Merasa tak layak berada di Lapas, napi di Jayapura tolak remisi
"Saya menolak remisi itu karena sampai sekarang saya tak merasa bersalah, mengapa saya harus menerima hukuman," katanya.
Remisi adalah salah satu hadiah yang paling ditunggu oleh setiap narapidana yang mendekam dalam lapas tahanan akibat perbuatan kriminalnya. Namun tidak dengan salah seorang tahanan dengan kasus tindak pidana makar bernama Filep Jacob Samuel Karma, yang mendekam di Lembaga Pemasyarakatan (Lapas) Kelas II Abepura, Kota Jayapura, Papua. Dia menolak pemberian remisi khusus HUT ke-69 Kemerdekaan RI.
"Saya menolak remisi itu karena sampai sekarang saya tidak merasa bersalah, mengapa saya harus menerima hukuman untuk perbuatan yang tidak saya lakukan," kata Filep kepada wartawan yang menjenguknya di Lapas Abepura, di Jayapura, seperti dikutip dari Antara, Senin (18/8).
Ia mengatakan, pemberian remisi kepadanya karena berkelakuan baik di lapas, terjadi setiap tahun selama ia ditahan pada 2005. Namun, ia selalu menolak pemberian remisi tersebut dengan dalih dirinya tidak bersalah.
"Saya tetap menolak remisi itu, karena remisi diberikan kepada orang yang bersalah, tetapi saya merasa tidak bersalah. Mereka selalu bilang itu kewajiban pemerintah. Apa perlu saya menyurat dengan kata-kata yang kurang baik, saya sudah bilang ke Kementerian Hukum dan HAM bahwa saya menolak remisi itu," ujar mantan pegawai di Kantor Gubernur Papua itu.
Filep yang akrap disapa Philip itu mengaku semakin yakin dirinya tidak bersalah, ketika mempedomani keputusan pengadilan Arbitrase PBB pada 2011 yang menyatakan bahwa Pemerintah Indonesia harus membebaskan dia tanpa syarat, meskipun pada kenyataannya ia masih ditahan di Lapas Abepura.
"Mereka bilang saya dinyatakan bersalah lalu dihukum karena mengaku salah. Saya mengaku salah karena saya mengumpulkan massa lalu mengibarkan bendera (Bendera Bintang Kejora) lalu orasi, tapi dari aspek hukum tidak terpenuhi unsur hukum yang menyatakan makar, makanya saya tetap merasa tidak bersalah," ujarnya.
Filep Karma adalah pegawai di Kantor Gubernur Papua, yang diajukan ke pengadilan karena memobilisasi massa untuk menaikkan bendera Bintang Kejora di Lapangan Trikora, Abepura, 1 Desember 2004.
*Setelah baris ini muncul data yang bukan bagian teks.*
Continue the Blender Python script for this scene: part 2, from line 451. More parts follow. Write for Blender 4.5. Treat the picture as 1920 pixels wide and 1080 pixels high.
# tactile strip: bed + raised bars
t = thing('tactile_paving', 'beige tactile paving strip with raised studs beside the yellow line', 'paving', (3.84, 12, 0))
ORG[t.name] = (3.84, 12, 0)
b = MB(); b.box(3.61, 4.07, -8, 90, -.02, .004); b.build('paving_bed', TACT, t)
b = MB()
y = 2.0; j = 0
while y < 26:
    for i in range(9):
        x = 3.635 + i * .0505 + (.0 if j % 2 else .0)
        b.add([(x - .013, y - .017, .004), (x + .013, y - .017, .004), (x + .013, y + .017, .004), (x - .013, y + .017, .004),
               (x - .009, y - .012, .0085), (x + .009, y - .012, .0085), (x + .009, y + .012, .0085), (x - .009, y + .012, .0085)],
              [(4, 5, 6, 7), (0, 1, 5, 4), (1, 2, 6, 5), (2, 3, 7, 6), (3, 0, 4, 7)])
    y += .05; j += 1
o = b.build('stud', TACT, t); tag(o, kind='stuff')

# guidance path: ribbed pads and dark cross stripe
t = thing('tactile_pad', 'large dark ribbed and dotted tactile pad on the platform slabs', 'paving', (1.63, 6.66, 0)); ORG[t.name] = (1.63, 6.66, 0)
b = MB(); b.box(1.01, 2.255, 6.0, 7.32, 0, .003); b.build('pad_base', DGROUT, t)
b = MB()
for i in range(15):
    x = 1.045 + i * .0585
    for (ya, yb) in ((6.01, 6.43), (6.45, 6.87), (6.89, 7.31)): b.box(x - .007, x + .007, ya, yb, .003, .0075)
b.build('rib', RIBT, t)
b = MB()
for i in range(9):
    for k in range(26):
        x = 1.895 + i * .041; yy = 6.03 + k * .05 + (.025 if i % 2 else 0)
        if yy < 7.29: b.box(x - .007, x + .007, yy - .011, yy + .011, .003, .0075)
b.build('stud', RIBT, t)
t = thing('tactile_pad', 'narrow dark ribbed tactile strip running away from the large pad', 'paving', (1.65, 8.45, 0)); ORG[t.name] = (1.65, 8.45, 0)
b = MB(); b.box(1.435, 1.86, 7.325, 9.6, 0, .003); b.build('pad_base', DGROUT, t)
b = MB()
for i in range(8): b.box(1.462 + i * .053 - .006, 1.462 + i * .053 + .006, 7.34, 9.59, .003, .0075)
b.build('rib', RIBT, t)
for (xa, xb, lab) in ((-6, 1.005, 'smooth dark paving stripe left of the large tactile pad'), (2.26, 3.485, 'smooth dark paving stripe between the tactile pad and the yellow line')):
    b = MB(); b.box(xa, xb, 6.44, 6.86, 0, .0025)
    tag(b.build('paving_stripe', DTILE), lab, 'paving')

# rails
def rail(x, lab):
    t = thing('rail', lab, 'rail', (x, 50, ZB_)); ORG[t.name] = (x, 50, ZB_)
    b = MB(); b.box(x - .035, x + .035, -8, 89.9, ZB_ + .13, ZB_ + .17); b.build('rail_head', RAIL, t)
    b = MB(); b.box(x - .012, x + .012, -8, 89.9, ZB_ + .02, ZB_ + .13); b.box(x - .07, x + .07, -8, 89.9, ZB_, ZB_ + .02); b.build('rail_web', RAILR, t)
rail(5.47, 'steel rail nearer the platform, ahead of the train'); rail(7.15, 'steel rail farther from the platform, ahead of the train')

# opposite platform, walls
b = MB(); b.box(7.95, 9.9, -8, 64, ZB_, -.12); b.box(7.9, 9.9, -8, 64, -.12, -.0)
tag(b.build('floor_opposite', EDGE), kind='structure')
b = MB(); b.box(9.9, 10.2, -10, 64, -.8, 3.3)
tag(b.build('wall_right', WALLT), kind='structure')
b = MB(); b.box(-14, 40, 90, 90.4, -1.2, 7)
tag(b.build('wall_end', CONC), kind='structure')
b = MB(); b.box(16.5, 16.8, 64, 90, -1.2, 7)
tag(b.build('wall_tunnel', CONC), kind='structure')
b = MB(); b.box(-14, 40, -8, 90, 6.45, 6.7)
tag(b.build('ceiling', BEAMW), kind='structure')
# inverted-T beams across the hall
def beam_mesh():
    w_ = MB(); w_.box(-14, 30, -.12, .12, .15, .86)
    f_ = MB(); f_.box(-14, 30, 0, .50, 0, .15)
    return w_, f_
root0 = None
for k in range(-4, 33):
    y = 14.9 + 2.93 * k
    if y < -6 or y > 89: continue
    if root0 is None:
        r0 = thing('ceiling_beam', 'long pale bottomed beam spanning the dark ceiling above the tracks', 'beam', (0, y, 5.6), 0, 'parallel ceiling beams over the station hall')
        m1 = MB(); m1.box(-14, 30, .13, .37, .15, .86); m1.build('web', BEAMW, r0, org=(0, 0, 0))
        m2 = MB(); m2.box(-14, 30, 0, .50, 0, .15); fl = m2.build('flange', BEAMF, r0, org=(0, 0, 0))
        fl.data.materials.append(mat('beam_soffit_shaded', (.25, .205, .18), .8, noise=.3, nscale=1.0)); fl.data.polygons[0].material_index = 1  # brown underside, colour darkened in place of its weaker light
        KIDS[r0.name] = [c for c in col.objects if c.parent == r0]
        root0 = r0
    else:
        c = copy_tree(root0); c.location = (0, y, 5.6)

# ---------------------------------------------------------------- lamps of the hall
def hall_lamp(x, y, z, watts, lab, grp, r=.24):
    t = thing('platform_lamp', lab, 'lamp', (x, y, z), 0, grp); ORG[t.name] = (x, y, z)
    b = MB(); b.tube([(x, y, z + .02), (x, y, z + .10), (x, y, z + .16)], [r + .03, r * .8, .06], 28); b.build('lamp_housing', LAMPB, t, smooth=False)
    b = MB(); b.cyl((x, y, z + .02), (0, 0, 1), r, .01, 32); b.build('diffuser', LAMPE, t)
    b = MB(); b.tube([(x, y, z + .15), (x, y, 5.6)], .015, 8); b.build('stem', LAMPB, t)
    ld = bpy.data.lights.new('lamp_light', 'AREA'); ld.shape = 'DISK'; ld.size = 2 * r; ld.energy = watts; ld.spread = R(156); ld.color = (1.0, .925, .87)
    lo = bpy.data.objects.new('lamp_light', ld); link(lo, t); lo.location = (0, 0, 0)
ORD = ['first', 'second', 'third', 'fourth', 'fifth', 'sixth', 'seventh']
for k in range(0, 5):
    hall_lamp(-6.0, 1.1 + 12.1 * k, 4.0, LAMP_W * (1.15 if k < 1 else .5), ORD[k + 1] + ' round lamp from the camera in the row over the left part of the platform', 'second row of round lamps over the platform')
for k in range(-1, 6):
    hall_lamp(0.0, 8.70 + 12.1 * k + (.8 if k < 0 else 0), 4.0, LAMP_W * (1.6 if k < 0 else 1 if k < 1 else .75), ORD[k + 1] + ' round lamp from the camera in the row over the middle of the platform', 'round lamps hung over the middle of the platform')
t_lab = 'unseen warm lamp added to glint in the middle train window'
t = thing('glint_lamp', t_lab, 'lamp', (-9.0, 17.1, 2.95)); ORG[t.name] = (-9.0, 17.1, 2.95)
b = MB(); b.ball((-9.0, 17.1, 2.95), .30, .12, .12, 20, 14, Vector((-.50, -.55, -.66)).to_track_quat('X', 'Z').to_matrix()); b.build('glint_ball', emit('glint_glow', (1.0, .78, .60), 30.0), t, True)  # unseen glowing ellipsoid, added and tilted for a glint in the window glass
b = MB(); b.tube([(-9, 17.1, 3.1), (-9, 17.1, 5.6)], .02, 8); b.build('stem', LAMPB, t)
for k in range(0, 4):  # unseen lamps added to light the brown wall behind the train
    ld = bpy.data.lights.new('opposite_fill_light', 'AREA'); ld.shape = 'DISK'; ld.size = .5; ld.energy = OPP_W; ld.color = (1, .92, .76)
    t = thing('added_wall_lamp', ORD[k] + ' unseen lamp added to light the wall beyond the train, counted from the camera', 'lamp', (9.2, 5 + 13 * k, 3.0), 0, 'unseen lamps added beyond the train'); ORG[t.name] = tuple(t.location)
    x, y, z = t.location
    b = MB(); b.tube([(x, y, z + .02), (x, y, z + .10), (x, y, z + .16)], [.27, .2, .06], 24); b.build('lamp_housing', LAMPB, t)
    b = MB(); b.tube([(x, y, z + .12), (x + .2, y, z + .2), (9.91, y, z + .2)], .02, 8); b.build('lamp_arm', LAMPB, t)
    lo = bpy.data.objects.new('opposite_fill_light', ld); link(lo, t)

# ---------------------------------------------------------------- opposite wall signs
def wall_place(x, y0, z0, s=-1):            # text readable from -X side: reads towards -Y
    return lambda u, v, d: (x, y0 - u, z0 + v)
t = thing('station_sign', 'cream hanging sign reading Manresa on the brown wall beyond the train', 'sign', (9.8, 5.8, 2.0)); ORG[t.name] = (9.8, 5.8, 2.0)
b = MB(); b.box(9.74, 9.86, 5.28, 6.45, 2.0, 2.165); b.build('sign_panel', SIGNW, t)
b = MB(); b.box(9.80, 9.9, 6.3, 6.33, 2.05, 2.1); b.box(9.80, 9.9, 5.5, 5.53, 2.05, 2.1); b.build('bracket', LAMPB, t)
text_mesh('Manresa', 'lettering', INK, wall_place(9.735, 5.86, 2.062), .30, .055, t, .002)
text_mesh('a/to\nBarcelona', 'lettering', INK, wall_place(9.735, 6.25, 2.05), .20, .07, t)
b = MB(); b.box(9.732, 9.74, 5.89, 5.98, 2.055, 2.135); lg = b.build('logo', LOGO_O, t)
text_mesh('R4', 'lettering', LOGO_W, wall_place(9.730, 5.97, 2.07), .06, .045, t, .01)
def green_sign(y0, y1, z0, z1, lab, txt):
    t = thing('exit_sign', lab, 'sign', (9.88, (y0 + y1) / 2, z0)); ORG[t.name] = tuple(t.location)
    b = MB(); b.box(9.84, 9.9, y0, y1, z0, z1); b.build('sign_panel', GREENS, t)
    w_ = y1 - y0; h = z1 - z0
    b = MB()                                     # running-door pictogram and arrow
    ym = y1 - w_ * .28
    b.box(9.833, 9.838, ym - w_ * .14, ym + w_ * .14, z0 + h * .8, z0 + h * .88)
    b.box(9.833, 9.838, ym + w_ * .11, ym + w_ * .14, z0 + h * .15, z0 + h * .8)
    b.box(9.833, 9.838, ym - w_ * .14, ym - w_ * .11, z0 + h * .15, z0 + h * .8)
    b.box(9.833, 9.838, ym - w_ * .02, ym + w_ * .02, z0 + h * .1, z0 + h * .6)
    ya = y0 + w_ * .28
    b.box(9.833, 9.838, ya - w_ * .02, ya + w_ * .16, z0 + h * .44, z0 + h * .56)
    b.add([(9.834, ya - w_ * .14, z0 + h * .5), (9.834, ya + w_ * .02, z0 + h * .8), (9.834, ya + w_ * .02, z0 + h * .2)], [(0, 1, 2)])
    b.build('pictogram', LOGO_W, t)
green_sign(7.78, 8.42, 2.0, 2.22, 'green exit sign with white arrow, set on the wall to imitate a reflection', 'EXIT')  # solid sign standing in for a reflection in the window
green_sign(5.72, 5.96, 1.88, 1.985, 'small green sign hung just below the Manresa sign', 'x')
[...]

Pengibaran ini dilakukan untuk memperingati HUT ke-43 Organisasi Papua Merdeka (OPM).
Pada 26 Mei 2005, dalam amar putusannya majelis hakim Pengadilan Negeri Jayapura menjatuhkan hukuman 15 tahun penjara bagi Filep, dan ia menyatakan banding.
Vonis terhadap Filep itu tiga kali lebih berat dibandingkan tuntutan jaksa penuntut umum yakni lima tahun penjara.
Ia dituduh melakukan kegiatan makar karena ingin memisahkan Papua dari Negara Kesatuan Republik Indonesia (NKRI). Ia dijerat Pasal 106 KUHP tentang perbuatan makar junto Pasal 50 KUHP.